En segundo lugar, se está diseñando una nueva relación entre las fuerzas que integran los gobiernos progresistas y de izquierda y los sectores populares que forman las bases sociales de los movimientos. Se trata de relaciones complejas que están comenzado a ser construidas, en casi todas partes, sobre la base de las anteriores políticas focalizadas hacia la pobreza. En general existen dos "modelos" en el continente. El que se implementa en Ecuador, y de algún modo en Bolivia, aparece centrado en el "fortalecimiento de las organizaciones" sociales que se les asigna a partir de la intalación del Prodepine (Proyecto de Desarrollo de los Pueblos Indios y Negros del Ecuador) a mediados de los 90 la tarea de ser ellas mismas las diseñadoras y ejecutoras de los programas asistenciales. Estos programas han dañado en profundidad a los movimientos. En Ecuador estuvieron a punto de provocar la escisión de la Conaie y consiguieron debilitarla considerablemente.
En Brasil, Argentina y Uruguay, las políticas hacia la pobreza que están implementando los gobiernos progresistas han dado un salto cualitativo respecto a los programas anteriores, todos ellos financiados y promovidos por el Banco Mundial, al igual que en el caso anterior. En sentido estricto, ya no puede hablarse de políticas "focalizadas", toda vez que en Brasil alcanzan a 25 por ciento de la población y en Argentina y Uruguay oscilan entre 10 y 20 por ciento. En realidad estamos ante una reconfiguración de las relaciones entre los estados y los sectores populares, diferente a la que se había gestado durante el periodo de los estados del bienestar.
El resultado es que estas políticas afectan la capacidad de acción de los movimientos, o sea de los pobres organizados. Más aún, tienden a poner en cuestión la propia autonomía conseguida durante el periodo del neoliberalismo duro y puro. Dos hechos están en la base de este debilitamiento: los subsidios generan relaciones clientelares, y por lo tanto verticales, entre los ministerios "sociales" y las masas de pobres no organizados, que ahora se muestran menos proclives a movilizarse. En paralelo, muchos dirigentes de los movimientos pasan a ocupar cargos de menor rango en los gobiernos progresistas, tomando distancia de sus organizaciones o bien poniéndolas en relación de subordinación con los gobiernos para los que trabajan.

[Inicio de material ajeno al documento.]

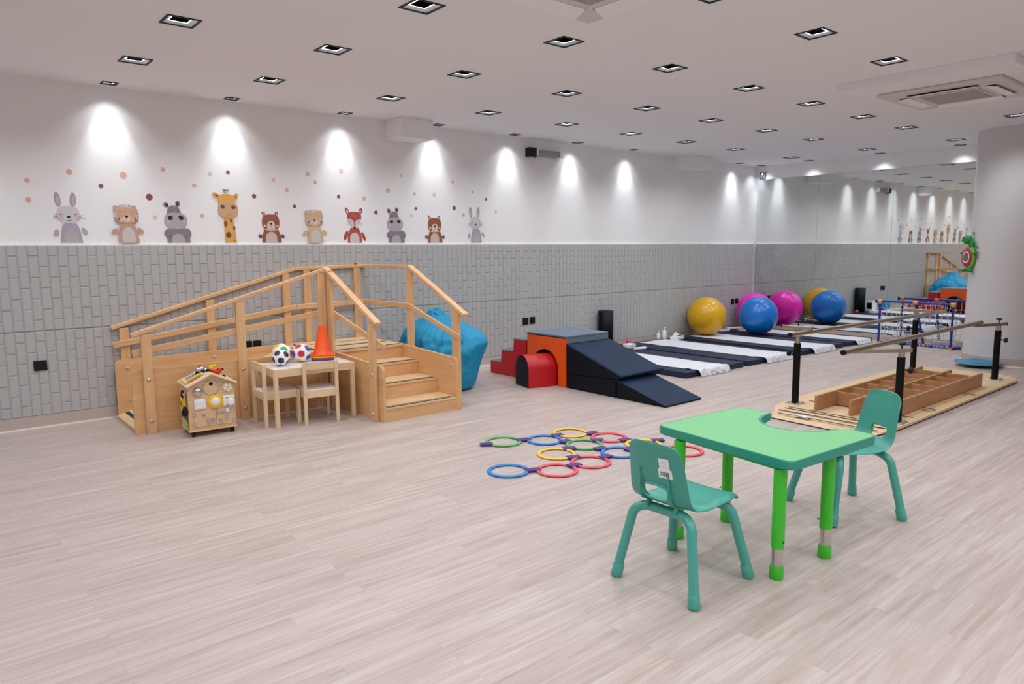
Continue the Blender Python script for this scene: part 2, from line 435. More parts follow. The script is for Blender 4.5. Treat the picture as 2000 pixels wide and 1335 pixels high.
# ------------------------------------------------------------------ downlights
def make_downlight(name, h, label, small_):
    t = thing(name, label, 'light', (0, 0, CEIL))
    b = B(); w = .0135
    for sx, sy in ((1, 0), (-1, 0), (0, 1), (0, -1)):
        if sx: b.box(sx * h - w / 2, sx * h + w / 2, -h - w / 2, h + w / 2, -.005, .012)
        else: b.box(-h + w / 2, h - w / 2, sy * h - w / 2, sy * h + w / 2, -.005, .012)
    obj('frame', b, 'rim', t, local=True)
    b = B(); bm = b.bm; hi = h * .62; dz = h * .13
    o = [bm.verts.new((x * h * .95, y * h * .95, 0.0)) for x, y in ((-1, -1), (1, -1), (1, 1), (-1, 1))]
    i = [bm.verts.new((x * hi, y * hi, dz)) for x, y in ((-1, -1), (1, -1), (1, 1), (-1, 1))]
    for k in range(4): bm.faces.new((o[k], o[(k + 1) % 4], i[(k + 1) % 4], i[k]))
    obj('reflector', b, 'reflector', t, local=True)
    b = B(); bm = b.bm; ho = hi * .92; zt = dz + h * .8
    o = [bm.verts.new((x * ho, y * ho, dz - .001)) for x, y in ((-1, -1), (1, -1), (1, 1), (-1, 1))]
    i = [bm.verts.new((x * ho * .8, y * ho * .8, zt)) for x, y in ((-1, -1), (1, -1), (1, 1), (-1, 1))]
    for k in range(4): bm.faces.new((o[k], o[(k + 1) % 4], i[(k + 1) % 4], i[k]))
    bm.faces.new(i)
    obj('baffle', b, 'black', t, local=True)
    b = B(); bm = b.bm
    o = [bm.verts.new((x * hi, y * hi, dz - .0005)) for x, y in ((-1, -1), (1, -1), (1, 1), (-1, 1))]
    i = [bm.verts.new((x * ho, y * ho, dz - .0005)) for x, y in ((-1, -1), (1, -1), (1, 1), (-1, 1))]
    for k in range(4): bm.faces.new((o[k], i[k], i[(k + 1) % 4], o[(k + 1) % 4]))
    obj('lamp_ring', b, 'lamp', t, local=True)
    return t
BIGW, SMALLW, FILLW = 22.5, 27.0, 22.5
def spot(name, power, size, blend, r, parent=None, loc=(0, 0, 0)):
    l = bpy.data.lights.new(name, 'SPOT'); l.energy = power; l.spot_size = math.radians(size); l.spot_blend = blend
    l.shadow_soft_size = r; l.color = (0.925, 0.96, 1.0)
    o = bpy.data.objects.new(name, l); COL.objects.link(o); o.location = loc
    if parent: o.parent = parent
    return o
row_txt = {1: 'the %s row from the animal wall', 2: 'the %s row from the animal wall', 3: 'the %s row from the animal wall', 4: 'the %s row from the animal wall'}
first = None; cnt = {}
for x, y, r in big:
    cnt[r] = cnt.get(r, 0) + 1
    lab = 'square ceiling downlight, %s from left in %s' % (ORD[cnt[r] - 1], row_txt[r])
    if r == 4: lab = ['square recessed ceiling downlight cut by the top of the photo', 'square recessed ceiling downlight nearest the camera on the right', 'square recessed ceiling downlight just left of the large ceiling air conditioner', 'square recessed ceiling downlight right in front of the round column'][cnt[r] - 1]
    if first is None:
        first = make_downlight('downlight', HB, lab, False); first.location = (x, y, CEIL); first['group'] = 'large downlights in the ceiling'
        spot('downlight_beam', BIGW, 146, 0.65, .045, first, (0, 0, -.012))
    else: dup(first, (x, y, CEIL), 0, lab)
sfirst = None; c0 = c1 = 0
for x, y, r in small:
    if r == 0:
        lab = 'small wall-washing downlight, %s from the left along the animal wall' % ORD[c0]; c0 += 1
    else:
        lab = 'small wall-washing downlight above the mirrors, %s from the room corner' % ORD[c1]; c1 += 1
    if sfirst is None:
        sfirst = make_downlight('wall_washer_light', HS, lab, True); sfirst.location = (x, y, CEIL); sfirst['group'] = 'small downlights along the walls'
        spot('wall_washer_beam', SMALLW * .38, 112, 1.0, .02, sfirst, (0, 0, -.012)); sp_ = spot('wall_washer_core', SMALLW, 56, 1.0, .02, sfirst, (0, 0, -.012)); sp_.rotation_euler.x = math.radians(13)
    else: dup(sfirst, (x, y, CEIL), 0 if r == 0 else -PI / 2, lab)
# lamps of the same grid that lie outside the picture
for x in [-.95, .25] + CX:
    for y in [5.925, 4.772, 3.628, 2.459, 1.3, .15, -1.0, -2.2, -3.3]:
        if any(abs(x - a) < .4 and abs(y - c) < .3 for a, c, _ in big): continue
        if 2.3 < x < 3.2 and 2.2 < y < 3.2 or 6.2 < x < 8.2 and 1.7 < y < 3.1: continue
        if x > 6.5 and y < 2.4: continue
        if (x - CCX) ** 2 + (y - CCY) ** 2 < .5: continue
        spot('ceiling_lamp', FILLW, 146, 0.65, .03, None, (x, y, CEIL - .012))
for x in (-.95, .25): spot('ceiling_lamp', SMALLW, 56, 1.0, .02, None, (x, RY[0], CEIL - .012)).rotation_euler.x = math.radians(13)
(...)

Ante este nuevo escenario, poca utilidad tiene empeñarse en repetir lo que hasta ahora había dado resultado. Reconocer los cambios es el primer paso para salir de la debilidad actual. Empeñarse en fortalecer la autonomía (cultural, política y material) parece imprescindible para sortear las actuales dificultades. En nuestro continente, además de los zapatistas, los sin tierra de Brasil son los que cuentan con análisis más claros. No dudaron en movilizarse para apoyar a Lula en la segunda vuelta electoral, con el objetivo de cortarle el paso a la derecha. Pero ya se lanzaron a una campaña de propaganda y movilizaciones, conscientes de que si no hay presión desde abajo Lula no moverá un dedo para poner en marcha la reforma agraria. Con ser necesario, volver a la calle no soluciona todos los problemas. Como señala Joao Pedro Stédile, coordinador del MST, es necesario estudiar, analizar, comprender las nuevas realidades que están naciendo bajo estos gobiernos.
Por último, parece imprescindible establecer nuevas relaciones entre los sectores organizados y los no organizados de abajo. Sin ello, no será posible retomar la iniciativa. Pero aún no sabemos con precisión cómo, con quiénes, ni dónde. Todo apunta a que los cinturones de pobreza de las grandes ciudades serán los escenarios de las futuras revueltas. Los sin tierra apuestan al movimiento hip hop. O sea, a los jóvenes, negros, pobres. En Buenos Aires se adivinan nuevas relaciones entre los jóvenes que se movilizaron en los piquetes, los jóvenes pobres influenciados por la música que se escucha abajo y los inmigrantes paraguayos y bolivianos. En todo caso, en esas regiones satanizadas por los poderes aun los progres hay un mundo de potencias que puede alimentar nuevos movimientos.